Winnipeg Free Press File These elevators are the last example of a row of five wooden elevators in the world. They were built between 1922 and 1941 and were restored in Inglis by a small group of carpenters. Lonely Planet, the world’s largest travel guide publisher, deemed the historical landmark on of the top 10 sights to see in Canada.

“We had no idea,” Bauereiss said of the 2017 ranking. “It came out of the blue.”

The honour this year is significant because Lonely Planet ranked Canada the number one travel destination in the world, which will surely entice travellers to consider both the country and its best attractions for an upcoming trip.

The recognition comes on the heels of the heritage site’s most successful summer, with 890 tours booked from June to September, and when exposure for the sentinels is paramount. The board needs money as they embark on a five-year revitalization plan to repaint the structures and replace rotting wood.

The northernmost Paterson elevator, scaling 75-feet high, cost $46,000 for a fresh coating this year. They hope to repaint an elevator a year until the five-elevator set is complete, Bauereiss said.

While seeking funding sources from private donors and governments, she notes the recognition is a feather in their cap.

“This would certainly not hurt our chances to get some more grant money for the next stage,” she said.

The elevators, an enduring symbol of the golden age of Prairie grain handling, were labelled a national heritage site in 1996, a year after the last train departed with wheat to market.

The massive structures were propped up over the next decade, in an ambitious $9-million rehabilitation effort completed in 2006, Bauereiss explained.

Area farmers, who she described as practical, scoffed at the cost to keep them standing.

“They said just tear them down and put up a plaque, but 20 years later that perspective has changed,” she said. “The elevators really are a way of life.”

Four of the elevators have stood since 1922, the year the railway arrived, and one was constructed in the 1940s. It is currently the only standing row of five wooden grain elevators remaining in the world.

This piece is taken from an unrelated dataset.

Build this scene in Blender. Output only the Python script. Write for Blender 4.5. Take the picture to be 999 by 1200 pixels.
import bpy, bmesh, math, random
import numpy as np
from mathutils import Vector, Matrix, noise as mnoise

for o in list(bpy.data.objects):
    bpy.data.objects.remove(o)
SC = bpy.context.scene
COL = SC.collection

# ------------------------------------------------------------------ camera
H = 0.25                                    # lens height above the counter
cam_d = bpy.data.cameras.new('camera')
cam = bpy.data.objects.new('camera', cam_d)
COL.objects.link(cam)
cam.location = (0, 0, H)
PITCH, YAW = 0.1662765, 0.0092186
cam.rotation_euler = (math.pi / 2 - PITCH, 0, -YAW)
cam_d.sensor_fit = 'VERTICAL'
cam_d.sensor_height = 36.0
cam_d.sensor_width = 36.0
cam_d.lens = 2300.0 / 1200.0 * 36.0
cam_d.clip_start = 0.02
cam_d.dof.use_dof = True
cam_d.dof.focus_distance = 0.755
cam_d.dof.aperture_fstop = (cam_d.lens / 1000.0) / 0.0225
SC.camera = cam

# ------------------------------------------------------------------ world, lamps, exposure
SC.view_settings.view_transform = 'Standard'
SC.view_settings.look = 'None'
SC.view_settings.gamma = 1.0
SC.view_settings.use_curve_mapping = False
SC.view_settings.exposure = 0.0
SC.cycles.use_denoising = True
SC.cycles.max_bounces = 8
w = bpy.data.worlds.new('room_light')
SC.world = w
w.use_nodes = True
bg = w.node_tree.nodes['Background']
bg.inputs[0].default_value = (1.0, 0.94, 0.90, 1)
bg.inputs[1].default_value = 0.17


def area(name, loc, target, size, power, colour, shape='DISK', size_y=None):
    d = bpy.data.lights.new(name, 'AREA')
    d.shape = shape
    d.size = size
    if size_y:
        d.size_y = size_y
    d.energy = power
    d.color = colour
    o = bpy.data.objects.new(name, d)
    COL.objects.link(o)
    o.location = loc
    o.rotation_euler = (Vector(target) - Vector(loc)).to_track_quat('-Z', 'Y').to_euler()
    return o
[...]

This “leg” or vertical elevator brought grain from the scale to the all wood grain bin and structure.
This “leg” or vertical elevator brought grain from the scale to the all wood grain bin and structure.

At their peak, there were nearly 6,000 wooden grain elevators across Canada. Today, there are fewer than 300.

A former high school history and English teacher, Bauereiss admits this jewel of the rural landscape is romanticized nowadays, but they conjure up special memories.

“We have these concrete silos, which I don’t doubt are more efficient and can hold more, but they just don’t have the charm and the attraction for me that the wooden elevators do because of what goes with that — people’s childhood memories of small towns.”

The Inglis Area Heritage Committee recognizes their role in preserving this nostalgia.

Bauereiss said in the midst of regular fundraising campaigns, they have mounted an art gallery inside one of the elevators and hope to attract musicians who want to play in a grain elevator, which has acoustics “to die for.”

Some of the visitors who caught a glimpse of the structure this year came from every Canadian province, Germany and Austria.